Try this quiz. Say you want to do something in downtown Knoxville on any given night—that is, find something to eat or drink, maybe listen to some music. And let’s say it’s just an ordinary night, with nothing playing at the big venues, and no live drama, no shows or films on Market Square, and no parties on Volunteer Landing, and no gallery openings, no poetry readings.

Well, then. How many choices do you have? You don’t have to name them, just pick a number. If you’re within five, consider yourself correct.

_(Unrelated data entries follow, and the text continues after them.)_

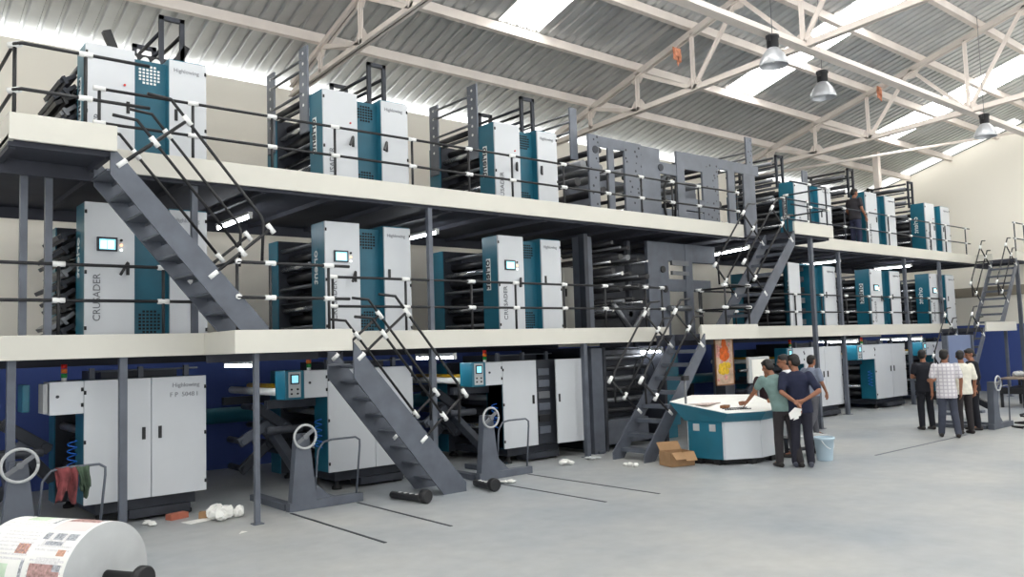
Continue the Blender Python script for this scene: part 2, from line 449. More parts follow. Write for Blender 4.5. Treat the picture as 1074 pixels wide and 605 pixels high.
post(p2, 1.5, 13.2, DL, DU - .105); post(p2, 7.0, 13.2, DL, DU - .105)
p3 = thing('press_platform', 'lower cream-edged gallery of the far press towers past the folder', 'platform')
deck(p3, 13.8, 26.0, YDR + .03, 13.4, DL); deck(p3, 12.02, 13.75, 9.15, 10.18, DL); deck(p3, 12.5, 13.75, 10.2, 11.2, DL)
fascia(p3, (13.8, YDR), (26.0, YDR), ZL); fascia(p3, (12.02, 9.1), (13.78, 9.1), ZL); fascia(p3, (13.75, 9.1), (13.75, YDR), ZL)
fascia(p3, (25.3, 9.25), (27.6, 9.25), ZL); deck(p3, 25.3, 27.6, 9.3, YDR + .03, DL)
for x, y in ((14.4, 10.6), (19.75, 10.58), (23.4, 10.58)): post(p3, x, y, 0, DL - .105, .09)
post(p3, 27.4, 9.5, 0, DL - .105, .08)
p4 = thing('press_platform', 'upper cream-edged gallery of the far press towers, where a man stands', 'platform')
deck(p4, 15.62, 28.8, YDR + .03, 13.4, DU); deck(p4, 15.62, 17.2, 9.35, YDR + .03, DU); deck(p4, 28.2, 29.5, 9.35, YDR + .03, DU)
fascia(p4, (17.2, YDR), (28.2, YDR), ZU, .28); fascia(p4, (15.62, 9.3), (17.2, 9.3), ZU, .27); fascia(p4, (28.2, 9.3), (29.5, 9.3), ZU, .27)
fascia(p4, (28.2, 9.95), (28.2, YDR), ZU, .28)
post(p4, 16.4, 9.42, 0, DU - .105, .085); post(p4, 28.75, 9.5, 0, DU - .105, .1)
for x in (19.75, 23.4, 25.7): post(p4, x, 10.6, DL, DU - .105, .085)

# ------------------------------------------------------------------ railings
RR = .019
def clampbit(parent, p, d, L=.13):
    d = V(d).normalized(); p = V(p); b = MB()
    b.cyl(p - d * L / 2, p + d * L / 2, .032, 10); b.build('pipe_clamp', 'clamp', parent)
def railing(label, pts, zt, zm, zb, posts, m='black', ends=True, clamps=True):
    """pts: plan polyline; posts: list of (x, y)"""
    t = thing('guard_rail', label, 'railing', (posts[0][0], posts[0][1], zb))
    o = V((posts[0][0], posts[0][1], zb))
    for nm, z in (('top_rail', zt), ('mid_rail', zm)):
        b = MB(); b.tube([V((x, y, z)) - o for x, y in pts], RR); b.build(nm, m, t)
    for x, y in posts:
        b = MB(); b.cyl(V((x, y, zb)) - o, V((x, y, zt)) - o, RR, 8); b.build('rail_post', m, t)
        if clamps:
            best = min(range(len(pts) - 1), key=lambda i: (V(pts[i]) + V(pts[i + 1]) - 2 * V((x, y))).length)
            d = V(pts[best + 1]) - V(pts[best]); d = V((d.x, d.y, 0))
            for z in (zt, zm): clampbit(t, V((x, y, z)) - o, d)
    return t
railing('black pipe railing along the upper gallery front, from the first tower to the folder', [(2.37, YD + .08), (15.1, YD + .08)], 5.14, 4.73, DU,
        [(x, YD + .08) for x in (2.37, 3.45, 4.49, 5.42, 6.71, 7.78, 8.68, 9.86, 10.98, 11.91, 12.83, 13.68, 15.02)])
railing('black pipe railing around the upper stair landing nearest the camera', [(2.64, 9.25), (1.42, 9.25), (1.36, 9.32), (1.36, 13.2)], 5.16, 4.69, DU,
        [(1.37, 9.34), (2.0, 9.25), (1.36, 11.2), (1.36, 13.1)])
railing('black pipe railing along the lower gallery by the first tower', [(.6, YD + .08), (3.6, YD + .08), ], 3.05, 2.64, DL, [(.9, YD + .08), (1.96, YD + .08), (3.09, YD + .08)])
railing('black pipe railing at the back edge of the stair landing on the lower gallery', [(3.6, 9.28), (3.6, YD)], 3.05, 2.64, DL, [(3.62, 9.3)])
railing('black pipe railing along the lower gallery from the second tower to the folder', [(5.3, YD + .08), (12.4, YD + .08)], 3.01, 2.6, DL,
        [(x, YD + .08) for x in (5.35, 6.54, 7.76, 8.67, 9.77, 10.79, 11.9, 12.38)])
railing('black pipe railing on the front of the middle stair landing', [(3.6, 9.25), (5.05, 9.25)], 3.04, 2.63, DL, [(4.0, 9.25), (4.76, 9.25)])
railing('grey pipe railing of the upper far gallery, in front of the standing man', [(17.25, YDR + .08), (28.1, YDR + .08)], 5.28, 4.8, DU,
        [(x, YDR + .08) for x in (17.3, 18.4, 20.17, 21.36, 22.58, 23.9, 25.22, 26.27, 27.77)], 'steeldk')
railing('grey pipe railing on the small upper landing beside the folder', [(15.66, 9.38), (17.16, 9.38), (17.16, 10.5)], 5.3, 4.8, DU, [(17.14, 9.4), (16.4, 9.38), (17.16, 10.4)], 'steeldk')
railing('dark pipe railing along the lower far gallery', [(13.9, YDR + .08), (25.9, YDR + .08)], 3.0, 2.58, DL,
        [(x, YDR + .08) for x in (14.0, 15.2, 16.4, 17.6, 18.8, 20.0, 21.2, 22.4, 23.6, 24.8, 25.8)])
railing('dark pipe railing on the lower landing above the flower poster', [(12.9, 9.2), (13.7, 9.2), (13.7, 10.5)], 3.0, 2.58, DL, [(12.9, 9.2), (13.68, 9.22), (13.7, 10.4)])
railing('grey pipe railing on the last upper landing by the gable wall', [(28.3, 9.38), (29.5, 9.38)], 5.35, 4.85, DU, [(28.4, 9.38), (29.2, 9.38)], 'steeldk')
railing('grey pipe railing across the back of the last upper landing', [(26.6, 13.3), (29.4, 13.3)], 5.3, 4.8, DU, [(26.7, 13.3), (28.0, 13.3), (29.3, 13.3)], 'steeldk')

# ------------------------------------------------------------------ stairs
def stair(label, xf, xt, y0, y1, z0, z1, n, ext, sx=-1, loop=True, hr=.86, mr=.40):
    """rises from x=xf (z0) to x=xt (z1); y0 front, y1 back; ext = vertical extent of the stringer"""
    t = thing('steel_stair', label, 'staircase', (xf, y0, z0))
    L, Hh = xt - xf, z1 - z0
    sg = 1 if L > 0 else -1
    dx = ext / (Hh / abs(L)) * -sg           # horizontal offset of lower edge
    for y in (y0, y1 - .03):
        b = MB()
        # upper edge from (0,+) to (L,Hh); lower edge shifted down by ext, cut at floor and top
        xlow = sg * ext / (Hh / abs(L))
        b.plate([(0, y - y0, 0), (xlow, y - y0, 0), (L, y - y0, Hh - ext), (L, y - y0, Hh), (sg * -0.0, y - y0, .12)], (0, .03, 0))
        b.build('stringer', 'steel', t)
    for i in range(1, n):
        f = i / n
        cx = L * f + sg * .10; z = Hh * f - .06
        b = MB(); b.box(cx - .11, cx + .11, .03, y1 - y0 - .03, z - .012, z + .012)
        b.box(cx - sg * .11 - .006, cx - sg * .11 + .006, .03, y1 - y0 - .03, z - .05, z + .012)
        b.build('tread', 'steel', t)
    # handrails
    sl = V((L, 0, Hh)).normalized(); nrm = V((-sl.z * sg, 0, sl.x * sg)) * 1.0
    if nrm.z < 0: nrm = -nrm
    for y in (.015, y1 - y0 - .015):
        def at(f, h): return V((L * f, y, Hh * f)) + nrm * h
        for nm, h in (('handrail', hr), ('mid_rail', mr)):
            a, c = at(.43 if h > .5 else .40, h), at(1.02, h)
            e_ = c + V((sg * .25, 0, .02)); pts = [a, c, e_]
            if h > .5 and loop: pts = [a + V((-.02 * sg * -1, 0, -.5)), a + V((0, 0, -.05)), a + sl * .05, c, e_]
            b = MB(); b.tube(pts, RR); b.build(nm, 'black', t)
        for f in (.38, .92):
            b = MB(); b.cyl(at(f, -.1), at(f, hr + .02), RR, 8); b.build('rail_post', 'black', t)
            clampbit(t, at(f, -.04), nrm, .12); clampbit(t, at(f, mr), sl, .13); clampbit(t, at(f, hr), sl, .13)
    return t
stair('steel stair from the highest landing down to the lower gallery nearest the camera', 4.05, 2.25, 9.27, 10.0, DL, DU + .03, 10, .33)
stair('steel stair from the lower gallery to the floor by the second press tower', 6.78, 5.08, 9.22, 9.95, 0, DL, 9, .46)
stair('steel stair behind the control console, rising from the floor beside the cardboard box', 10.25, 12.0, 9.02, 9.74, 0, DL, 9, .3)
stair('steel stair rising from the lower landing above the poster to the upper far gallery', 13.62, 15.6, 9.3, 10.02, DL, DU, 10, .3)
stair('far steel stair up to the last landing by the gable wall', 26.5, 28.2, 9.3, 10.05, DL, DU, 9, .26)
stair('far steel stair from the floor behind the group of four men', 23.6, 25.3, 9.3, 10.05, 0, DL, 9, .26)

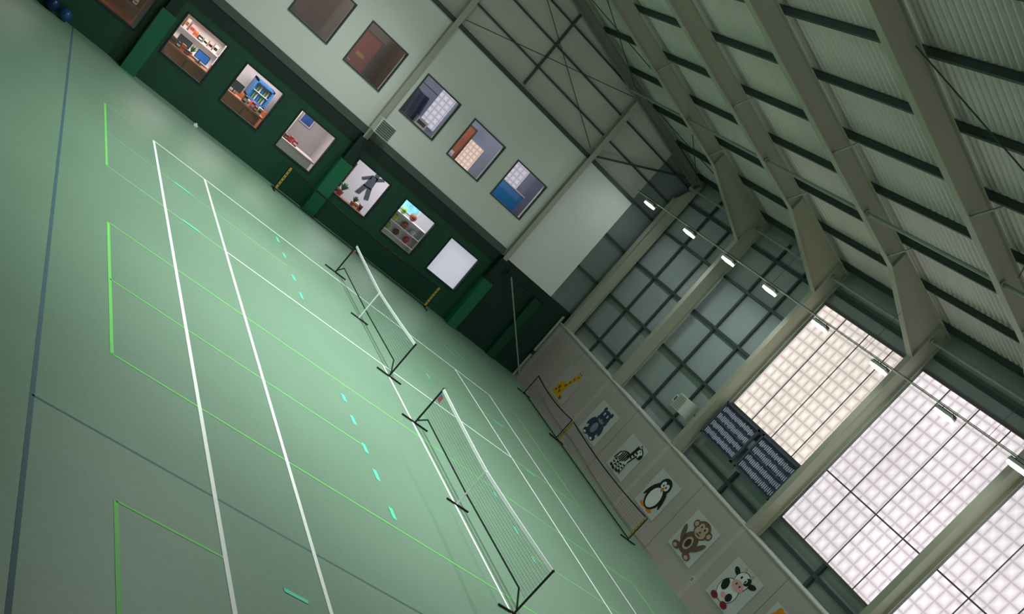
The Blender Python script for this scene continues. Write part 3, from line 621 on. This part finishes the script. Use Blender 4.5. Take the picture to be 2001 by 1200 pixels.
def tbl(b):
    b.box((-9.5,.9,.85),(-8.0,1.5,.9),m_brown)
    for x in (-9.45,-8.1):
        for y in (.95,1.42): b.box((x,y,0),(x+.05,y+.05,.85),m_dbrown)
simple('side_table','brown wooden table under the studio window','table',tbl)
boxes(-9.45,-9.1,1.05,.9,2,'goods on the side table','small coloured carton on the studio table')
boxes(-8.4,-8.05,1.2,.9,2,'goods on the side table','small coloured carton on the studio table')
simple('open_shelf','dark brown open shelf against studio wall','shelf',shelfunit(-9.6,-8.7,2.6,.4,1.95,4,m_dbrown))
boxes(-9.55,-8.75,2.65,1.205,5,'goods on the dark shelf','small carton on the dark shelf',.25);boxes(-9.55,-8.75,2.65,1.58,5,'goods on the dark shelf','small carton on the dark shelf',.25)
def chairb(b):
    b.box((-9.3,1.7,.45),(-8.85,2.15,.5),m_black);b.box((-9.3,2.12,.5),(-8.85,2.17,1.4),m_black)
    for x in (-9.28,-8.9):
        for y in (1.72,2.1): b.box((x,y,0),(x+.03,y+.03,.45),m_black)
simple('office_chair','black high-backed chair in the studio','chair',chairb)
m_sil=mat('black_vinyl_decal','#39414a',.6)
sil=MB();X0_,Z0_,sx=-8.45,1.1,1.05
for P in (ell(.6,.9,.08,.09),[(.46,.84),(.68,.84),(.72,.42),(.42,.38)],[(.46,.82),(.5,.7),(.3,.5),(.22,.56)],[(.62,.84),(.66,.7),(.9,.9),(.86,.98)],[(.42,.45),(.58,.42),(.5,.08),(.34,.05)],[(.56,.44),(.72,.46),(.86,.1),(.72,.04)]):
    sil.face([(X0_+u*sx,2.985,Z0_+v*sx) for u,v in P],m_sil)
sil.obj('wall_decal',label='black vinyl silhouette of a jumping figure on white wall',cat='decal')
simple('toy_shelf','white open shelf unit holding sports balls','shelf',shelfunit(-7.4,-5.9,1.2,.3,1.75,4,m_shelfw))
wallpic(-7.0,1.78,1.1,.6,2.98,'#7fd0dc','bright turquoise landscape picture on studio wall',.2)
def ball(x,y,z,r_,hx,lab,bands=True):
    b=MB();mm=mat('sportball_'+hx[1:],hx,.6);b.sphere((x,y,z+r_),r_,mm,20,12)
    if bands:
        for ax in range(3):
            pts=[]
            for t_ in range(25):
                a=t_*math.pi/12;c_,s_=math.cos(a)*(r_+.001),math.sin(a)*(r_+.001)
                pts.append([(x+c_,y+s_,z+r_),(x+c_,y,z+r_+s_),(x,y+c_,z+r_+s_)][ax])
            b.tube(pts,.004,m_black,5)
    b.obj('sports_ball',label=lab,cat='ball',group='sports balls on the shelf',smooth=True)
ball(-6.55,1.34,1.755,.13,'#8a4a35','brown basketball on top of the white shelf');ball(-6.95,1.34,1.755,.11,'#7fb04a','green play ball on top of the shelf')
ball(-7.05,1.34,1.395,.12,'#b8c850','yellow-green play ball on the shelf');ball(-6.6,1.34,1.395,.12,'#a86a4a','tan ball on the shelf');ball(-6.25,1.34,1.395,.1,'#d8d8d8','white ball on the shelf')
ball(-7.1,1.34,1.04,.12,'#8fae4a','olive ball on the shelf');ball(-6.7,1.34,1.04,.11,'#6a3f35','dark brown ball on the shelf');ball(-6.25,1.34,1.04,.12,'#c0553a','orange ball on the shelf')
def blind(b):
    b.box((-5.62,.17,.9),(-4.3,.18,2.3),mat('glowing_white_blind','#dcdcec',.8,emit=.55,var=.03));b.cyl((-5.65,.2,2.33),(-4.25,.2,2.33),.03,m_shelfw,10);b.box((-5.62,.165,.9),(-4.3,.185,.93),m_shelfw)  # blind emits; the light on it is put into the material
simple('roller_blind','white roller blind drawn behind the office window','blind',blind)
simple('lounge_shelf','brown shelf unit inside the lounge','shelf',shelfunit(-17.7,-16.3,2.6,.3,2.2,4,m_brown));boxes(-17.6,-16.4,2.65,1.76,6,'goods on the lounge shelf','small coloured carton on the lounge shelf');boxes(-17.6,-16.4,2.65,1.3,6,'goods on the lounge shelf','small coloured carton on the lounge shelf')
dn=1
def door(x,z,wd,h,y,m,lab,sign=False):
    global dn
    b=MB();b.box((x-.06,y-.04,z),(x,y,z+h+.06),m_dbrown);b.box((x+wd,y-.04,z),(x+wd+.06,y,z+h+.06),m_dbrown);b.box((x,y-.04,z+h),(x+wd,y,z+h+.06),m_dbrown);b.box((x,y-.03,z),(x+wd,y,z+h),m)
    o=b.obj('door_%d'%dn,label=lab,cat='door',kind='structure');dn+=1
    h_=MB();h_.cyl((x+.08,y-.08,z+1.0),(x+.2,y-.08,z+1.0),.012,m_wpaint,8);h_.obj('handle',parent=o)
    if sign:
        h_=MB();h_.box((x+wd*.3,y-.036,z+h*.62),(x+wd*.7,y-.03,z+h*.68),mat('door_sign_gold','#d0a030',.5));h_.obj('door_sign',parent=o)
m_rdoor=mat('red_brown_door','#a2452c',.5,var=.12,scale=5)
door(-11.05,3.3,.7,2.05,2.96,m_rdoor,'red-brown wooden door inside the upper room',True)
def blinds(b):
    b.box((-13.4,2.9,4.3),(-12.1,2.95,5.9),mat('brown_blind','#6b3c2c',.6,var=.1))
    for i in range(16): b.box((-13.4,2.88,4.35+i*.095),(-12.1,2.9,4.37+i*.095),m_dbrown)
simple('slatted_blind','brown slatted blind on the upper room wall','blind',blinds)
m_glow2=glowgrid('interior_translucent_glazing','#d6d4e4',.2,.95,('X','Z'))
m_glow3=glowgrid('warm_interior_glazing','#f0d8c4',.16,1.0,('X','Z'))
for x0,x1,z0,z1,mm in ((-7.95,-7.35,4.4,5.7,m_glow2),(-6.15,-5.55,3.9,5.1,m_glow3),(-4.6,-3.75,4.75,6.3,m_glow2)):
    b=MB();b.face([(x0,2.93,z0),(x1,2.93,z0),(x1,2.93,z1),(x0,2.93,z1)],mm)
    o=b.obj('window_%d'%wn,label='small translucent gridded window in the upper office',cat='window',kind='structure');wn+=1
door(-6.6,3.3,.38,2.1,2.96,m_brown,'orange-brown wooden door inside the upper office')
door(-4.95,3.3,.2,2.6,2.9,m_rdoor,'narrow red-brown door panel inside the upper office')
simple('blue_partition','blue painted partition panel in the upper office','partition',lambda b:(b.box((-4.55,2.5,3.3),(-3.5,2.56,4.85),mat('blue_panel','#1c7fc0',.5)),b.box((-4.57,2.48,4.85),(-3.48,2.58,4.89),m_shelfw)))
def drape(b):
    mm=mat('navy_fabric','#20355c',.9,var=.3,scale=5,bump=.5,bscale=8);n=36
    P=[(-9.45+i*.03,1.6+.05*math.sin(i*.9)) for i in range(n)]
    for (xa,ya),(xb,yb_) in zip(P[:-1],P[1:]): b.face([(xa,ya,4.1),(xb,yb_,4.1),(xb-.12,yb_,5.35-.25*math.sin((xb+9.4)*2)),(xa-.12,ya,5.35-.25*math.sin((xa+9.4)*2))],mm)
    b.cyl((-9.6,1.6,5.36),(-8.4,1.6,5.36),.015,m_galv,8)
simple('navy_curtain','draped navy fabric curtain by the upper window','curtain',drape)
simple('storage_cabinet','white low storage cabinet in the upper office','cabinet',lambda b:(b.box((-9.4,1.2,3.3),(-8.0,1.5,4.05),m_shelfw),b.box((-8.66,1.185,3.35),(-8.64,1.2,4.0),m_galv)))
simple('copier','pale grey box-shaped office machine on cabinet','machine',lambda b:(b.box((-8.55,1.25,4.06),(-8.15,1.48,4.5),m_shelfw),b.box((-8.5,1.24,4.3),(-8.2,1.25,4.42),m_black),b.box((-8.53,1.23,4.15),(-8.17,1.25,4.2),m_galv)))
simple('filing_cabinet','white filing cabinet in the upper office','cabinet',lambda b:(b.box((-7.2,2.0,3.3),(-6.65,2.5,4.4),m_shelfw),b.box((-7.16,1.985,3.4),(-6.69,2.0,4.3),m_off)))

# ---------------------------------------------------------------- world + camera
wd=bpy.data.worlds.new('hall_ambient');scene.world=wd;wd.use_nodes=True
bg=wd.node_tree.nodes['Background'];bg.inputs[0].default_value=(.93,.96,.88,1);bg.inputs[1].default_value=1.5
cam=bpy.data.cameras.new('camera');co=bpy.data.objects.new('camera',cam);COL.objects.link(co);scene.camera=co
R=[(0.660145,-0.343441,0.668024),(0.459771,-0.518527,-0.720930),(0.593986,0.783057,-0.184399)]
C=(CX,CY,CZ)
co.matrix_world=Matrix(((R[0][0],-R[1][0],-R[2][0],C[0]),(R[0][1],-R[1][1],-R[2][1],C[1]),(R[0][2],-R[1][2],-R[2][2],C[2]),(0,0,0,1)))
cam.sensor_fit='HORIZONTAL';cam.sensor_width=36;cam.lens=2150.104/2001*36
cam.shift_x=(1000.5-1132.35)/2001;cam.shift_y=(1053.46-600)/2001;cam.clip_end=200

And I mean downtown, strictly defined. Not stuff within walking distance of downtown, like the Strip, or the Corner Lounge. I mean just downtown, the way we all think of downtown, from I-40 to Volunteer Landing. How many choices do you have on, say, a Tuesday night?

So, what do you think? Ten dependable downtown dinner restaurants and nightspots? Fifteen?

My count’s 37. There’s a big loud dance club; a late-night dive devoted to daring new music; a classy wine bar; a popular sushi bar; a live-bluegrass barbecue joint; a brewpub with a generous happy hour; a semi-famous Mediterranean place that’s open late; a formal restaurant in the top of a modernist skyscraper; a couple of coffee shops; a few pool halls; an old-fashioned saloon with good live music from all over the country; a big pizza place with 40 draft beers on tap and a lively stage; a couple of discos; an 86-year-old steak house; three distinctive restaurants that offer riverside dining; a workingman’s beer joint; a swank cocktail bar where you can buy an expensive drink with a jewel in it; an often-crowded karaoke place; a nightclub that has a reputation for catching major stars just before they get big. And then there are all the other places.

Please don’t try to have one drink in each one of downtown Knoxville’s bars and nightclubs the same night. You would die.

That’s not to mention a handful of retail stores and galleries that keep open some evening hours. True, it’s not concentrated in one walking area. One of downtown’s problems is that its attractions are diffused; we don’t yet have a walking neighborhood with more than a block of things to look at. That’s a tough one.

There may be reasons a visiting starlet might miss what there is to do here. There’s less excuse for Knoxvillians to.